TEMPO.CO, Jakarta - Pengacara senior Todung Mulya Lubis mengatakan Pasal 219 dalam Rancangan Undang-Undang Kitab Undang-Undang Hukum Pidana tidak lagi relevan dengan kondisi saat ini. Menurut dia dengan atau tanpa pasal itu, tidak ada yang bisa mencegah penyebaran paham komunisme di Indonesia.
"Karena sosial media sudah marak," katanya dalam rapat dengar pendapat bersama panitia kerja RUU KUHP di Kompleks Parlemen, Senayan, Jakarta, Rabu, 5 Oktober 2016.
Pasal 219 mengatur tentang larangan seseorang menyebarkan paham komunisme atau Marxisme dan Leninisme. Pelaku yang menyebarkan paham itu dengan tujuan mengubah Pancasila sebagai dasar negara, terancam pidana penjara tujuh tahun.
Todung merasa tidak melihat hal yang rasional dari pasal tersebut. Sebab, saat ini ideologi komunisme sudah bangkrut. "Komunisme cuma laku di Korea Utara," kata Todung mengutip pernyataan mantan Wakil Kepala Staf Angkatan Darat TNI Kiki Syahnakri.

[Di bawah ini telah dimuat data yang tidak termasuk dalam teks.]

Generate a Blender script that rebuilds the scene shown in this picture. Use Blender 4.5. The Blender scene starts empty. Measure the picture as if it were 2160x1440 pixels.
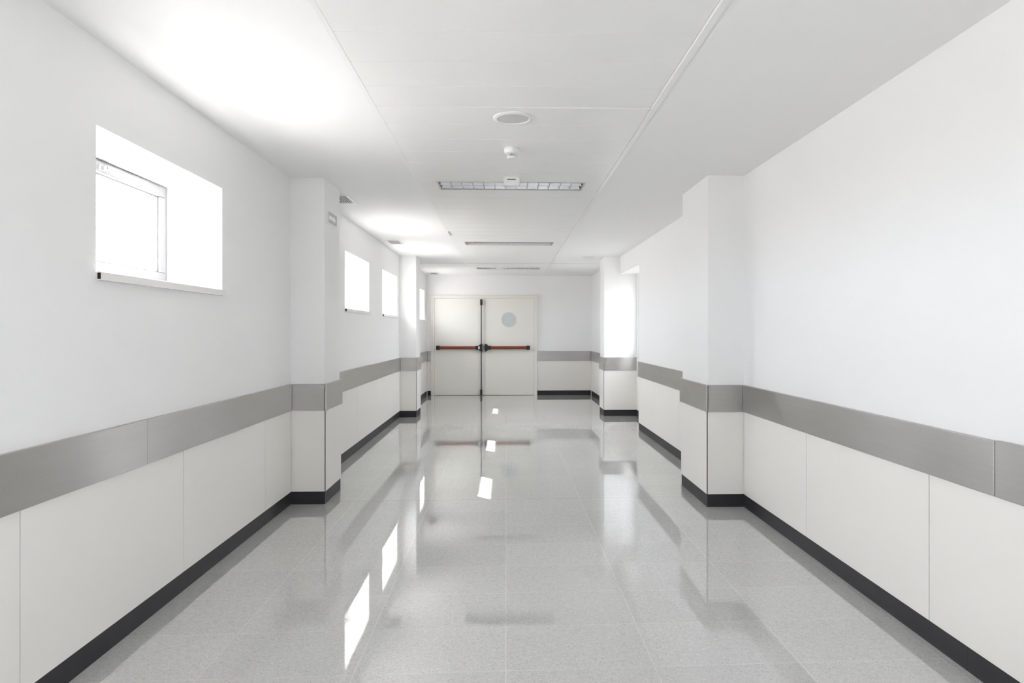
import bpy, bmesh, math
from mathutils import Vector, Matrix

scene = bpy.context.scene
COL = scene.collection

# ------------------------------------------------------------------ camera
F, H = 1440.0, 1.35
VPX, VPY, KY = 1067.0, 700.0, 2.5e-5
OFF = F * F * KY
YAW = math.atan(OFF / F)
cam_data = bpy.data.cameras.new('camera')
cam = bpy.data.objects.new('camera', cam_data)
COL.objects.link(cam)
cam.location = (0, 0, H)
cam.rotation_euler = (math.pi / 2, 0, -YAW)
cam_data.sensor_fit = 'HORIZONTAL'
cam_data.sensor_width = 36.0
cam_data.lens = F / 2160 * 36.0
cam_data.shift_x = (1080 - (VPX + OFF)) / 2160
cam_data.shift_y = (VPY - 720) / 2160
cam_data.clip_start = 0.02
cam_data.clip_end = 200
scene.camera = cam

# ------------------------------------------------------------------ view
vs = scene.view_settings
vs.view_transform = 'Standard'
vs.look = 'None'
vs.gamma = 1.0
vs.use_curve_mapping = False
scene.display_settings.display_device = 'sRGB'
vs.exposure = 0.94

# ------------------------------------------------------------------ sky and sun
world = bpy.data.worlds.new('sky')
scene.world = world
world.use_nodes = True
wn, wl = world.node_tree.nodes, world.node_tree.links
wn.clear()
wo = wn.new('ShaderNodeOutputWorld')
wb = wn.new('ShaderNodeBackground')
wt = wn.new('ShaderNodeTexCoord')
wsx = wn.new('ShaderNodeSeparateXYZ')
wr = wn.new('ShaderNodeValToRGB')
wm = wn.new('ShaderNodeMath'); wm.operation = 'MULTIPLY_ADD'
wm.inputs[1].default_value = 0.5; wm.inputs[2].default_value = 0.5
wl.new(wt.outputs['Generated'], wsx.inputs[0])
wl.new(wsx.outputs['Z'], wm.inputs[0])
wl.new(wm.outputs[0], wr.inputs[0])
cr = wr.color_ramp
cr.elements[0].position = 0.47; cr.elements[0].color = (0.68, 0.65, 0.63, 1)      # sunlit ground outside
cr.elements[1].position = 0.53; cr.elements[1].color = (0.915, 0.945, 1.0, 1)      # bright hazy sky
wmap = wn.new('ShaderNodeMapRange')          # the side away from the sun is dimmer, its ground lies in the building's shade
wmap.inputs['From Min'].default_value = -0.5; wmap.inputs['From Max'].default_value = 0.5
wmap.inputs['To Min'].default_value = 0.0; wmap.inputs['To Max'].default_value = 1.0
wl.new(wsx.outputs['X'], wmap.inputs['Value'])
wr2 = wn.new('ShaderNodeValToRGB')
wl.new(wm.outputs[0], wr2.inputs[0])
wr2.color_ramp.elements[0].position = 0.47; wr2.color_ramp.elements[0].color = (0.25, 0.25, 0.25, 1)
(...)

Ia melihat rumusan pasal itu saat ini terlalu longgar dan berpotensi terjadi kriminalisasi. "Nanti tidak bisa pentaskan drama, film, diskusi atau launching buku karena diduga menyebarkan komunis," ucap Todung.
Wakil Ketua Panja KUHP Benny Kabur Harman sebelumnya meminta penjelasan terkait larangan paham Marxisme-Leninisme ini. "Apa yang sebetulnya dilarang dari ajaran ini. Kami kesulitan membuat formulasi rumusannya," ujarnya.
Anggota Panja dari Fraksi Partai Golkar Syaiful Bahri Ruray mengatakan Pasal 219 tidak akan dihapus. Menurut dia adanya pasal itu didasari dari Ketetapan Majelis Permusyawaratan Rakyat (Tap MPR) nomor 25 tahun 1996 tentang larangan komunisme. "Pak Todung melihatnya aspek kekinian, kami melihatnya lewat sejarah," tuturnya.